2. Une œuvre taillée pour les Oscars
Autobiographie bouleversante pour les uns, interminable fresque d’une mièvrerie sans nom pour les autres, le nouveau long-métrage de Steven Spielberg est une longue déclaration d’amour au 7e art taillée pour les Oscars. Dans ce film-confidence directement inspiré de sa jeunesse – la caméra de l’Américain ne nous emmènera pas plus loin que son adolescence – Steven Spielberg s’adjoint encore les services du compositeur John Williams et du scénariste Tony Kushner, déjà aux manettes de Munich (2005), Lincoln (2013) ou West Side Story (2021) sacré “Meilleur film musical” aux Golden Globes mais pas vraiment aux Oscars où seule Ariana Debose décrochera la statuette du “Meilleur Second rôle”. Cette année, The Fabelmans compte toutefois sept nominations et s’impose comme le grand favori, porté par son propos, ses acteurs et son scénario.

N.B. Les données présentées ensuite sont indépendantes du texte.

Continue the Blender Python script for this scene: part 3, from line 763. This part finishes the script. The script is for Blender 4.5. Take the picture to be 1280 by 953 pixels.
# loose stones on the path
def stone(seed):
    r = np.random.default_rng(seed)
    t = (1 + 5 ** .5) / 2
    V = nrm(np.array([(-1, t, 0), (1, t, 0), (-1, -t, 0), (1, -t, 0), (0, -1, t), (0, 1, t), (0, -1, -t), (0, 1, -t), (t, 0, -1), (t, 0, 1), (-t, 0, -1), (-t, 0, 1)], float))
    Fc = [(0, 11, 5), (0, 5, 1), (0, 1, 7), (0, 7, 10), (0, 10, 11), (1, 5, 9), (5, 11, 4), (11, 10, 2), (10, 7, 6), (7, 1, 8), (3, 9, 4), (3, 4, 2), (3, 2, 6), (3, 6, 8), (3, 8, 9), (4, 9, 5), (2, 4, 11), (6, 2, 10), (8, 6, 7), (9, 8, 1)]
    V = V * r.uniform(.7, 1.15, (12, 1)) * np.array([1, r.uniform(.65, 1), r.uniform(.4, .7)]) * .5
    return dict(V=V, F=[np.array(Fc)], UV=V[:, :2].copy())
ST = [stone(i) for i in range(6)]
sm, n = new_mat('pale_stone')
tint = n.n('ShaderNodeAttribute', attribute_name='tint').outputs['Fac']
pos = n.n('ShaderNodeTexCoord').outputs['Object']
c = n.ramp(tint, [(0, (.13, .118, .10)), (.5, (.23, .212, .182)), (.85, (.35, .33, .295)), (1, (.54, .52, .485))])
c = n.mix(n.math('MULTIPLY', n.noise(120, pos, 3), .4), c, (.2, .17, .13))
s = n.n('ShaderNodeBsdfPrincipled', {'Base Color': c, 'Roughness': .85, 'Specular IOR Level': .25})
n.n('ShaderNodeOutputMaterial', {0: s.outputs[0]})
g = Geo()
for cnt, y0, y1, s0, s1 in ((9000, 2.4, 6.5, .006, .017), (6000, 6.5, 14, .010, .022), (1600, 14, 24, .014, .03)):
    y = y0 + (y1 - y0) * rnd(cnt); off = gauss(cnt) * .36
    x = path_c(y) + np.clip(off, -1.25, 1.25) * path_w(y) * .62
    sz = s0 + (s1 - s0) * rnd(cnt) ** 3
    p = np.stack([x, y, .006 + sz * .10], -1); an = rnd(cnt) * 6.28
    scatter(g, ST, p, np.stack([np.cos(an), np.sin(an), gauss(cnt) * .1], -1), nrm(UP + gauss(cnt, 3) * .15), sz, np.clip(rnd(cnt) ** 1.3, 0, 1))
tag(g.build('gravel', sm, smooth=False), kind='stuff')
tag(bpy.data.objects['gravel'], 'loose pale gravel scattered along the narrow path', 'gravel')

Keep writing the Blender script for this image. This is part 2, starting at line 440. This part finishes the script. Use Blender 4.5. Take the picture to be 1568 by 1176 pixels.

3. Une œuvre académique qui évoque le propre cinéma de Steven Spielberg
The Fabelmans livre un secret de fabrique : comment devient-on réalisateur ? D’abord, en essayant et en étant imaginatif. Ensuite, en se trompant. On découvre comment Steven Spielberg filme les femmes pour la première fois – notamment à travers une scène magnifique avec sa propre mère. On y découvre aussi comment, à partir d’une même suite d’images il réussit à produire deux discours différents, comment il filme la guerre, comment il parvient à filmer des monstres en n’oubliant pas leur part d’humanité, en l’occurrence, les étudiants antisémites qui ont croisé sa route à l’université. De ce récit initiatique on retiendra surtout l’adage du réalisateur américain John Ford, dont Spielberg s’amuse notamment à recréer une attaque de diligence. Cigare aux lèvres, inséparable de son cache-œil de pirate et incarné par un cinéaste légendaire dans The Fabelmans, John Ford déclare : “Quand l’horizon est en haut, c’est intéressant. Quand il est en bas, c’est intéressant. Quand il est au milieu, c’est chiant à mourir ! Pigé ?”
The Fabelmans de Steven Spielberg, en salle le 22 février.